» **TASK BRIEF**:
In the copy, keep every record exact and leave out all images.
### PROVIDED MATERIAL
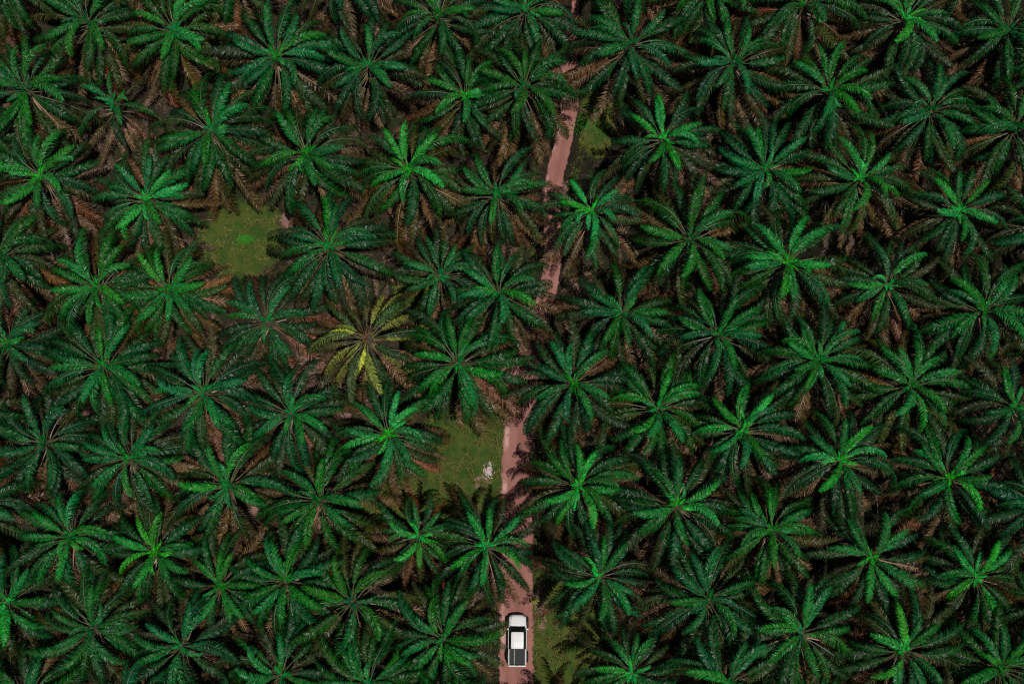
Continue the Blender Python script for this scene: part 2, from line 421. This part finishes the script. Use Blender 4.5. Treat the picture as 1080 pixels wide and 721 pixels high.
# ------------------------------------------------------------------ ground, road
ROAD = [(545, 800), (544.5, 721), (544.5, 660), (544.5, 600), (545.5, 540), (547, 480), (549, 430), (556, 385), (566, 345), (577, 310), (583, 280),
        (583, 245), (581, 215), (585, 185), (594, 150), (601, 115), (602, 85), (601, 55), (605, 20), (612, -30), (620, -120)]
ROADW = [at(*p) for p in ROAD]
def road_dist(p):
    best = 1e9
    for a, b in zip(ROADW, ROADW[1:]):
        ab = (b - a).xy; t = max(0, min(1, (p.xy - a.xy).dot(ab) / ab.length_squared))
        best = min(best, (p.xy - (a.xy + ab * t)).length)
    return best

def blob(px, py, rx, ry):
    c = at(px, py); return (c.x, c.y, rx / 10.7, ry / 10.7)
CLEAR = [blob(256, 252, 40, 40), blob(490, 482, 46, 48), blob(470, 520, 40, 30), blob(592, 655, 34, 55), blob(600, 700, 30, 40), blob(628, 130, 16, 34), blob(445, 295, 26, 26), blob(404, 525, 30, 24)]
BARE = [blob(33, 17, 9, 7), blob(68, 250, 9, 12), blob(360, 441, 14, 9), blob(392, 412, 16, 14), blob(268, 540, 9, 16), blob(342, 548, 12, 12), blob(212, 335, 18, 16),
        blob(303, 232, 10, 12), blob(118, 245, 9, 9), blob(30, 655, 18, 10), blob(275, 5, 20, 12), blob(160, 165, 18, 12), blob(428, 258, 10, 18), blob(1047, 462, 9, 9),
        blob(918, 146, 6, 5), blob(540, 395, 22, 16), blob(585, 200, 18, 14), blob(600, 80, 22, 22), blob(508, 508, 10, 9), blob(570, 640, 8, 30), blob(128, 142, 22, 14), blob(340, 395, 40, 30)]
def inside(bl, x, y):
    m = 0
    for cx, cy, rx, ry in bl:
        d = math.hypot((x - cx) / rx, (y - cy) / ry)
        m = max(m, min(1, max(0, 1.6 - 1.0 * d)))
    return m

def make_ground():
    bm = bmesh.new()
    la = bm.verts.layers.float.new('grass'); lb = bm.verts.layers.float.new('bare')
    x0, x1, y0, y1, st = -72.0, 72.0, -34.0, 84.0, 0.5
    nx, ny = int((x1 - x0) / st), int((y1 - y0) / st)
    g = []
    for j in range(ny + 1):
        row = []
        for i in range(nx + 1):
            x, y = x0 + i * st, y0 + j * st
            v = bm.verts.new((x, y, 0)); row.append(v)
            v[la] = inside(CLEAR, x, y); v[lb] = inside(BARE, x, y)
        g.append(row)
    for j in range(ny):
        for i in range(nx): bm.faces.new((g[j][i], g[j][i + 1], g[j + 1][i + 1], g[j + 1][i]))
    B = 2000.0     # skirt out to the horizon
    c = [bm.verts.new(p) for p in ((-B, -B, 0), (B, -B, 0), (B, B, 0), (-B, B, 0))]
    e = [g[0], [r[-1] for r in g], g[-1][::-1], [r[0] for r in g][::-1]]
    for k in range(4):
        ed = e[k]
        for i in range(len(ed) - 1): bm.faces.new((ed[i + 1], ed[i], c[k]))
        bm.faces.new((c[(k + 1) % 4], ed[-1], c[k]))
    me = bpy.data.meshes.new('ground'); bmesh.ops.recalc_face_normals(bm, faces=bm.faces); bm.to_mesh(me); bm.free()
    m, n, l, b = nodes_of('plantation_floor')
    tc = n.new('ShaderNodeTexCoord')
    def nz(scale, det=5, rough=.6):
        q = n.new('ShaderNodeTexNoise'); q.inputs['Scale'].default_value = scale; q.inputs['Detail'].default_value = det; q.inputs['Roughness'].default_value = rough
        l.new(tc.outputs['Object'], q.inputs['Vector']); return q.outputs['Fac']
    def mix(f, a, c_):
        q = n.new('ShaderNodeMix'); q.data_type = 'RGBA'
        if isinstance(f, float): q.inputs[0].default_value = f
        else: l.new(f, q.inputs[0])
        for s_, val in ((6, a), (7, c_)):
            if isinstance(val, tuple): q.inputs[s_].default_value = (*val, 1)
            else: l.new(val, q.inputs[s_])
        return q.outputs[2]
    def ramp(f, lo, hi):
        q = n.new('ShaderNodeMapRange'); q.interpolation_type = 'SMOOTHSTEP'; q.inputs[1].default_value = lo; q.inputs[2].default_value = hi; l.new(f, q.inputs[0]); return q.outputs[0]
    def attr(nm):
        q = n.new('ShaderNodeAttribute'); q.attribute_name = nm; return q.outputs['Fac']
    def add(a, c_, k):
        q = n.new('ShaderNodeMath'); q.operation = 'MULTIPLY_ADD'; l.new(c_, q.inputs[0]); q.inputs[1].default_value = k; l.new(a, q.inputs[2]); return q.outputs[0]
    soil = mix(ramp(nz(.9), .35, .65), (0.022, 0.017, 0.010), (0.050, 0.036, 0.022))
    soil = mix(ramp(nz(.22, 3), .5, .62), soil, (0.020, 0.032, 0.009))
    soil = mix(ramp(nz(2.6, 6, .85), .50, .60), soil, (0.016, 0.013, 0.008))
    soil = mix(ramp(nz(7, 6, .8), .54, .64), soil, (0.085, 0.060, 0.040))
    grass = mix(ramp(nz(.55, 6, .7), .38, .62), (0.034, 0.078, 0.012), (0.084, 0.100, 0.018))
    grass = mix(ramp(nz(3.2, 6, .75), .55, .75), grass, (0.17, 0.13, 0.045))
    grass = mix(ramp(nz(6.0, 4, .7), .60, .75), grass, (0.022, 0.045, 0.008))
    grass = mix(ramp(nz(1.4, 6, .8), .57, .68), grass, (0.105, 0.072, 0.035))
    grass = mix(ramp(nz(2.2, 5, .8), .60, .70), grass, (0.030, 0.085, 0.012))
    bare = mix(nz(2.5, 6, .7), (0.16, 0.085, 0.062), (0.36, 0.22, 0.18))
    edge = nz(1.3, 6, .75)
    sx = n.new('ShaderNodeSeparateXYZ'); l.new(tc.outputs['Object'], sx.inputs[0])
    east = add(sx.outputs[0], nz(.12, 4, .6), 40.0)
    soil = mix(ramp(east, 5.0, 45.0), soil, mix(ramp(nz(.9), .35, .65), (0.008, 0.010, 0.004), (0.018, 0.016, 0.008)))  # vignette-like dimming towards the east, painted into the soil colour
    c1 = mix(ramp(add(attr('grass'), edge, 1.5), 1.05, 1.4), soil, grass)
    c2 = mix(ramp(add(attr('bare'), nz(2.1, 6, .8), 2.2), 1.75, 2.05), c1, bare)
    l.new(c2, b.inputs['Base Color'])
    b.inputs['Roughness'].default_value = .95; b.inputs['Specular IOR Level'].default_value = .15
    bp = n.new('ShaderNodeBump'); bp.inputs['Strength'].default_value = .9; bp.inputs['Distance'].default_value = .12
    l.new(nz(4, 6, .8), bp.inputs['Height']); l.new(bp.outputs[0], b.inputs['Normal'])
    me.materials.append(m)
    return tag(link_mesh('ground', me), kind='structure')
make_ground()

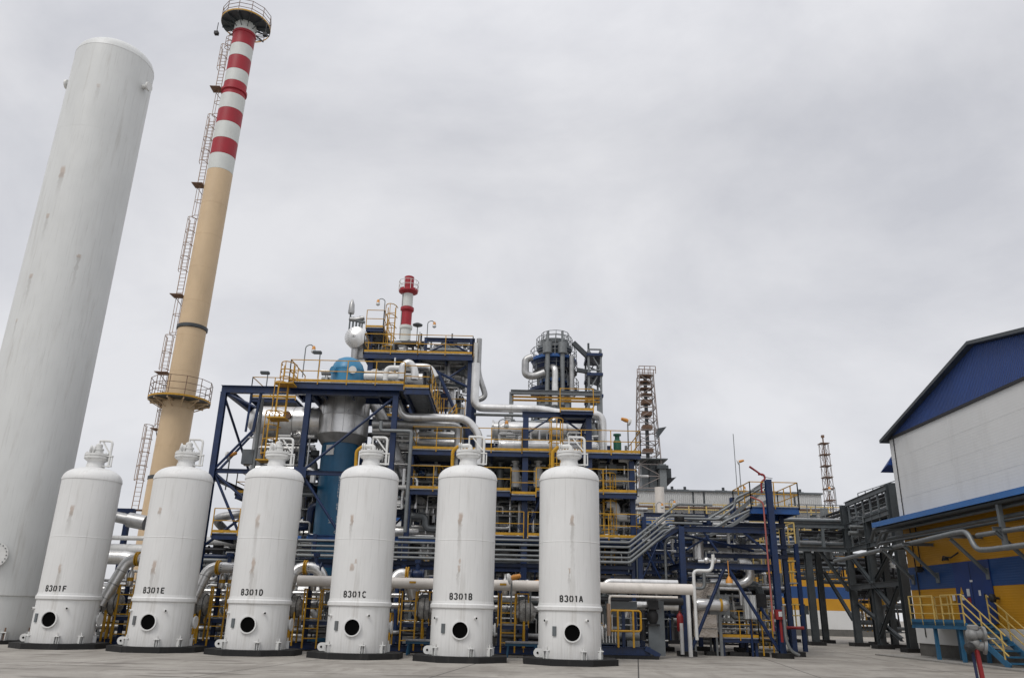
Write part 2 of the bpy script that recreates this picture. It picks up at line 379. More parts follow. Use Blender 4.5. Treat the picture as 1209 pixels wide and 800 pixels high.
######
» **EXPECTED OUTPUT**:
Continue the Blender Python script for this scene: part 2, from line 421. This part finishes the script. Use Blender 4.5. Treat the picture as 1080 pixels wide and 721 pixels high.
# ------------------------------------------------------------------ ground, road
ROAD = [(545, 800), (544.5, 721), (544.5, 660), (544.5, 600), (545.5, 540), (547, 480), (549, 430), (556, 385), (566, 345), (577, 310), (583, 280),
        (583, 245), (581, 215), (585, 185), (594, 150), (601, 115), (602, 85), (601, 55), (605, 20), (612, -30), (620, -120)]
ROADW = [at(*p) for p in ROAD]
def road_dist(p):
    best = 1e9
    for a, b in zip(ROADW, ROADW[1:]):
        ab = (b - a).xy; t = max(0, min(1, (p.xy - a.xy).dot(ab) / ab.length_squared))
        best = min(best, (p.xy - (a.xy + ab * t)).length)
    return best

def blob(px, py, rx, ry):
    c = at(px, py); return (c.x, c.y, rx / 10.7, ry / 10.7)
CLEAR = [blob(256, 252, 40, 40), blob(490, 482, 46, 48), blob(470, 520, 40, 30), blob(592, 655, 34, 55), blob(600, 700, 30, 40), blob(628, 130, 16, 34), blob(445, 295, 26, 26), blob(404, 525, 30, 24)]
BARE = [blob(33, 17, 9, 7), blob(68, 250, 9, 12), blob(360, 441, 14, 9), blob(392, 412, 16, 14), blob(268, 540, 9, 16), blob(342, 548, 12, 12), blob(212, 335, 18, 16),
        blob(303, 232, 10, 12), blob(118, 245, 9, 9), blob(30, 655, 18, 10), blob(275, 5, 20, 12), blob(160, 165, 18, 12), blob(428, 258, 10, 18), blob(1047, 462, 9, 9),
        blob(918, 146, 6, 5), blob(540, 395, 22, 16), blob(585, 200, 18, 14), blob(600, 80, 22, 22), blob(508, 508, 10, 9), blob(570, 640, 8, 30), blob(128, 142, 22, 14), blob(340, 395, 40, 30)]
def inside(bl, x, y):
    m = 0
    for cx, cy, rx, ry in bl:
        d = math.hypot((x - cx) / rx, (y - cy) / ry)
        m = max(m, min(1, max(0, 1.6 - 1.0 * d)))
    return m

def make_ground():
    bm = bmesh.new()
    la = bm.verts.layers.float.new('grass'); lb = bm.verts.layers.float.new('bare')
    x0, x1, y0, y1, st = -72.0, 72.0, -34.0, 84.0, 0.5
    nx, ny = int((x1 - x0) / st), int((y1 - y0) / st)
    g = []
    for j in range(ny + 1):
        row = []
        for i in range(nx + 1):
            x, y = x0 + i * st, y0 + j * st
            v = bm.verts.new((x, y, 0)); row.append(v)
            v[la] = inside(CLEAR, x, y); v[lb] = inside(BARE, x, y)
        g.append(row)
    for j in range(ny):
        for i in range(nx): bm.faces.new((g[j][i], g[j][i + 1], g[j + 1][i + 1], g[j + 1][i]))
    B = 2000.0     # skirt out to the horizon
    c = [bm.verts.new(p) for p in ((-B, -B, 0), (B, -B, 0), (B, B, 0), (-B, B, 0))]
    e = [g[0], [r[-1] for r in g], g[-1][::-1], [r[0] for r in g][::-1]]
    for k in range(4):
        ed = e[k]
        for i in range(len(ed) - 1): bm.faces.new((ed[i + 1], ed[i], c[k]))
        bm.faces.new((c[(k + 1) % 4], ed[-1], c[k]))
    me = bpy.data.meshes.new('ground'); bmesh.ops.recalc_face_normals(bm, faces=bm.faces); bm.to_mesh(me); bm.free()
    m, n, l, b = nodes_of('plantation_floor')
    tc = n.new('ShaderNodeTexCoord')
    def nz(scale, det=5, rough=.6):
        q = n.new('ShaderNodeTexNoise'); q.inputs['Scale'].default_value = scale; q.inputs['Detail'].default_value = det; q.inputs['Roughness'].default_value = rough
        l.new(tc.outputs['Object'], q.inputs['Vector']); return q.outputs['Fac']
    def mix(f, a, c_):
        q = n.new('ShaderNodeMix'); q.data_type = 'RGBA'
        if isinstance(f, float): q.inputs[0].default_value = f
        else: l.new(f, q.inputs[0])
        for s_, val in ((6, a), (7, c_)):
            if isinstance(val, tuple): q.inputs[s_].default_value = (*val, 1)
            else: l.new(val, q.inputs[s_])
        return q.outputs[2]
    def ramp(f, lo, hi):
        q = n.new('ShaderNodeMapRange'); q.interpolation_type = 'SMOOTHSTEP'; q.inputs[1].default_value = lo; q.inputs[2].default_value = hi; l.new(f, q.inputs[0]); return q.outputs[0]
    def attr(nm):
        q = n.new('ShaderNodeAttribute'); q.attribute_name = nm; return q.outputs['Fac']
    def add(a, c_, k):
        q = n.new('ShaderNodeMath'); q.operation = 'MULTIPLY_ADD'; l.new(c_, q.inputs[0]); q.inputs[1].default_value = k; l.new(a, q.inputs[2]); return q.outputs[0]
    soil = mix(ramp(nz(.9), .35, .65), (0.022, 0.017, 0.010), (0.050, 0.036, 0.022))
    soil = mix(ramp(nz(.22, 3), .5, .62), soil, (0.020, 0.032, 0.009))
    soil = mix(ramp(nz(2.6, 6, .85), .50, .60), soil, (0.016, 0.013, 0.008))
    soil = mix(ramp(nz(7, 6, .8), .54, .64), soil, (0.085, 0.060, 0.040))
    grass = mix(ramp(nz(.55, 6, .7), .38, .62), (0.034, 0.078, 0.012), (0.084, 0.100, 0.018))
    grass = mix(ramp(nz(3.2, 6, .75), .55, .75), grass, (0.17, 0.13, 0.045))
    grass = mix(ramp(nz(6.0, 4, .7), .60, .75), grass, (0.022, 0.045, 0.008))
    grass = mix(ramp(nz(1.4, 6, .8), .57, .68), grass, (0.105, 0.072, 0.035))
    grass = mix(ramp(nz(2.2, 5, .8), .60, .70), grass, (0.030, 0.085, 0.012))
    bare = mix(nz(2.5, 6, .7), (0.16, 0.085, 0.062), (0.36, 0.22, 0.18))
    edge = nz(1.3, 6, .75)
    sx = n.new('ShaderNodeSeparateXYZ'); l.new(tc.outputs['Object'], sx.inputs[0])
    east = add(sx.outputs[0], nz(.12, 4, .6), 40.0)
    soil = mix(ramp(east, 5.0, 45.0), soil, mix(ramp(nz(.9), .35, .65), (0.008, 0.010, 0.004), (0.018, 0.016, 0.008)))  # vignette-like dimming towards the east, painted into the soil colour
    c1 = mix(ramp(add(attr('grass'), edge, 1.5), 1.05, 1.4), soil, grass)
    c2 = mix(ramp(add(attr('bare'), nz(2.1, 6, .8), 2.2), 1.75, 2.05), c1, bare)
    l.new(c2, b.inputs['Base Color'])
    b.inputs['Roughness'].default_value = .95; b.inputs['Specular IOR Level'].default_value = .15
    bp = n.new('ShaderNodeBump'); bp.inputs['Strength'].default_value = .9; bp.inputs['Distance'].default_value = .12
    l.new(nz(4, 6, .8), bp.inputs['Height']); l.new(bp.outputs[0], b.inputs['Normal'])
    me.materials.append(m)
    return tag(link_mesh('ground', me), kind='structure')
make_ground()

Write part 2 of the bpy script that recreates this picture. It picks up at line 379. More parts follow. Use Blender 4.5. Treat the picture as 1209 pixels wide and 800 pixels high.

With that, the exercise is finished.